1. Introduction
This Agreement (“Terms”) governs the use by the Merchant of the Tap2 Loyalty Platform (“Platform”) provided by Tap2 Technologies Ltd (“Tap2,” “we,” “our,” or “us”). By accessing or using the Platform, the Merchant agrees to be bound by these Terms.
2. Definitions
Affiliate: Any entity that directly or indirectly controls, is controlled by, or is under common control with a Party.
Confidential Information: All information disclosed by one Party (“Disclosing Party”) to the other (“Receiving Party”), in any form, marked as confidential or reasonably understood as confidential.
Consumer Data: Personal data of end users of the Platform (e.g., loyalty card holders).
Data Protection Laws: All applicable data protection and privacy laws, including the EU GDPR and local implementing legislation.
Fees: All amounts payable by the Merchant to Tap2 under these Terms.
Force Majeure Event: Events beyond reasonable control (e.g., natural disasters, strikes, internet outages, denial of service attacks, government actions).
Intellectual Property Rights: All patents, copyrights, trademarks, trade secrets, and related rights.
Merchant Data: Data, content, and materials provided or generated by the Merchant through the Platform.
Order Form: Document executed between the Parties specifying Services, Fees, and transaction-specific terms.
Services: The Platform and any associated support, maintenance, or professional services.
Subprocessor: Any third-party engaged by Tap2 to process Merchant or Consumer Data.
3. Service Levels and Support
Tap2 will use commercially reasonable efforts to make the Platform available with 95% uptime (measured quarterly).
Scheduled maintenance will be announced in advance.
Support will follow the channels and timelines defined in the Order Form.
If uptime commitments are not met, service credits (as defined in the Order Form) will apply.
4. Fees and Payments
Fee Structure:
Activation Fee: One-time, non-refundable.
Per-Location Fee: Recurring, per active location.
Usage Fee: Variable, based on Cards Issued.
Card Issued: When a digital pass is created in Apple Wallet or Google Wallet.
Active Location: A location enabled in the Tap2 dashboard or via API.
Tap2’s records are conclusive for billing.
Billing: Invoices issued every four (4) weeks unless otherwise agreed. Payment due within 30 days.
Late Payment: Interest at 1.5% per month (or max allowed by law). Tap2 may suspend access if payment remains unpaid after notice.
Refunds: Fees are non-refundable except in limited cases of termination due to Tap2’s breach.
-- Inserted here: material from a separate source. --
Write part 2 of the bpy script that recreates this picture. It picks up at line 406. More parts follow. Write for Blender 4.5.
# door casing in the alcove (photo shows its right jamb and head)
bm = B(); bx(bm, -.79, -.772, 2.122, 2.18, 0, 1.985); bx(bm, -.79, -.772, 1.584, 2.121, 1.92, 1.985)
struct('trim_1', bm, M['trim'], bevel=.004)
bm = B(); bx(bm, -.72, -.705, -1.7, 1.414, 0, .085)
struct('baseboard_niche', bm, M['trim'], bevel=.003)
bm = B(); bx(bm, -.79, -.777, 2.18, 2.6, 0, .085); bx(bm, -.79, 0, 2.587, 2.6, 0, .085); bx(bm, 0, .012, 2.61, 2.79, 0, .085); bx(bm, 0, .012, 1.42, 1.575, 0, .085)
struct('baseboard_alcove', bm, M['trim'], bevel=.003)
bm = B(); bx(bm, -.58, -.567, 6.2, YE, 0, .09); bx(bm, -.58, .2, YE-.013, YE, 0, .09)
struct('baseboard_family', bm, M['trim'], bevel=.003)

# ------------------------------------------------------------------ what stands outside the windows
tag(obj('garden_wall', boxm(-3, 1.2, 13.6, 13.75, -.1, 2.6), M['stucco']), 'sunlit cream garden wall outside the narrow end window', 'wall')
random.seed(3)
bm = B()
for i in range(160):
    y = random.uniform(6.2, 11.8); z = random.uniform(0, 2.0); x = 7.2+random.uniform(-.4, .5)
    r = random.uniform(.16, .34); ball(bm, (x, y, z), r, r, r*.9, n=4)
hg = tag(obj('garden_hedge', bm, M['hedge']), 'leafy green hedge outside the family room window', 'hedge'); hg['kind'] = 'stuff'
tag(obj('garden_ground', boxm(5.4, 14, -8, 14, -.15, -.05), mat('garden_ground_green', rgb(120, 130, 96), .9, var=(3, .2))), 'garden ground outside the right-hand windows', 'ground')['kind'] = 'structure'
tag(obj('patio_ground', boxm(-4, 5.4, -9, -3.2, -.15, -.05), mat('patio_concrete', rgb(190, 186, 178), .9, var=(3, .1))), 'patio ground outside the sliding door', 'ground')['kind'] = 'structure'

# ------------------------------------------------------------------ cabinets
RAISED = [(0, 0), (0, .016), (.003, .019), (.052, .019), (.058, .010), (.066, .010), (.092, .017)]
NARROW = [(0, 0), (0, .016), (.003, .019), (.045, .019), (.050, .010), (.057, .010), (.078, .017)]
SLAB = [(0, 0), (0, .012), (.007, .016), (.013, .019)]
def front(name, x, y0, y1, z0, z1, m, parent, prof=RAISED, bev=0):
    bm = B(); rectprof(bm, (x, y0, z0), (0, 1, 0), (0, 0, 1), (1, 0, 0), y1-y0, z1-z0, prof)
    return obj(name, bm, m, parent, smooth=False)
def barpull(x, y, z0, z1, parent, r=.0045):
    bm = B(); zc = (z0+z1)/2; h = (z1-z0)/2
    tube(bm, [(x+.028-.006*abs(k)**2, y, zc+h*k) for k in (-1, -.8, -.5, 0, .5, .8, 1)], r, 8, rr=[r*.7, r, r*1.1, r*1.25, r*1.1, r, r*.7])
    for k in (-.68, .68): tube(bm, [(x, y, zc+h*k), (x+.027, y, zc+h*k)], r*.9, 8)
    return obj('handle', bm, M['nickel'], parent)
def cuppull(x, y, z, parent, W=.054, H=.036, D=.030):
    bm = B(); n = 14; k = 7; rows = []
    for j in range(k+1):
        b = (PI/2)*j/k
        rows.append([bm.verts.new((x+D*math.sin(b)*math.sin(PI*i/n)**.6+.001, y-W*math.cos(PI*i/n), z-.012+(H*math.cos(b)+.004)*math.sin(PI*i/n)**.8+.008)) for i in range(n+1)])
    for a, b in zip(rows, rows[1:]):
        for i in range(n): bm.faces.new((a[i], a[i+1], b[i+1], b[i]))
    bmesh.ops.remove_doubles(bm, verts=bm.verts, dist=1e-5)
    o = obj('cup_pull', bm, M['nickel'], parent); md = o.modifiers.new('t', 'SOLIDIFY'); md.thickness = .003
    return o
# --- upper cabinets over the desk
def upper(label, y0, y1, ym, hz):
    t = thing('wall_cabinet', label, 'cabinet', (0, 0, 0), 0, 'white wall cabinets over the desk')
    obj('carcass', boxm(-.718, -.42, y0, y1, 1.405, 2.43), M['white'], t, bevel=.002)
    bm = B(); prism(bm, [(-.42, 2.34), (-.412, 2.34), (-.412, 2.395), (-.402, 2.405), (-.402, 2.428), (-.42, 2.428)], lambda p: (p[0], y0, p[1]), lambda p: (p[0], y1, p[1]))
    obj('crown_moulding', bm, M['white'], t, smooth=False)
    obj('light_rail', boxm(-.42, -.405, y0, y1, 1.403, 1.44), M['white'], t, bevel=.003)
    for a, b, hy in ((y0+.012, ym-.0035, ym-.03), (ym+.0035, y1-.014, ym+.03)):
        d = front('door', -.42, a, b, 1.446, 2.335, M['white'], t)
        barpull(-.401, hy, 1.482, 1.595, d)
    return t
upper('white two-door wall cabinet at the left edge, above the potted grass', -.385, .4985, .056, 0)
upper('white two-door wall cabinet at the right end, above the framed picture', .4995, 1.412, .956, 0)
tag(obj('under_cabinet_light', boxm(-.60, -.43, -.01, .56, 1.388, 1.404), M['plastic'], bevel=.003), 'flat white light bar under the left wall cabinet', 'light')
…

Activation and Per-Location Fees are always non-refundable.
5. Intellectual Property
Tap2 retains all rights in the Platform, customizations, and integrations.
Merchant receives a limited, non-exclusive license for internal use.
Customizations or integrations remain Tap2’s exclusive property.
6. Data Protection
Both Parties will comply with applicable Data Protection Laws.
Tap2 will implement security measures (encryption, access controls, secure subprocessors).
Tap2 will notify Merchant within 72 hours of data breaches.
Use of third-party services (e.g., Apple Wallet, Google Wallet) may involve data transfer outside Tap2’s control.
7. Limitation of Liability
Tap2’s liability capped at the lesser of three (3) months’ Fees or €10,000.
Exceptions: death/personal injury, breach of confidentiality or data laws, gross negligence, or willful misconduct.
No liability for indirect or consequential damages (e.g., lost profits).
8. Indemnities
Merchant indemnifies Tap2 for misuse, breaches, or claims from end users/regulators.
Tap2 indemnifies Merchant if the unmodified Platform infringes third-party IP rights.
Indemnity procedures: notice, control of defense, cooperation.
9. Termination and Suspension
Either Party may terminate for uncured material breach within 30 days.
Tap2 may terminate immediately for insolvency, unauthorized transfers, or data breaches.
Merchant may terminate for convenience with 30 days’ notice.
Post-termination: Merchant may export data (within 60 days); Tap2 deletes/anonymizes data within 90 days.
10. Confidentiality
Each Party must protect Confidential Information for 2 years after termination.
Disclosure allowed to Affiliates, advisors, or as required by law (subject to confidentiality).
Upon termination, Confidential Information must be returned or destroyed.
11. Governing Law and Dispute Resolution
Governed by the laws of the Netherlands.
Disputes: mediation in Amsterdam, then litigation in Amsterdam courts or arbitration (ICC/UNCITRAL).
12. Miscellaneous
Merchant may not assign Terms without Tap2’s consent; Tap2 may assign to an Affiliate or upon sale.
Tap2 may audit Merchant compliance once per year.
Tap2 may list Merchant as a customer (subject to brand guidelines).
These Terms, Privacy Notice, and Order Form constitute the entire agreement.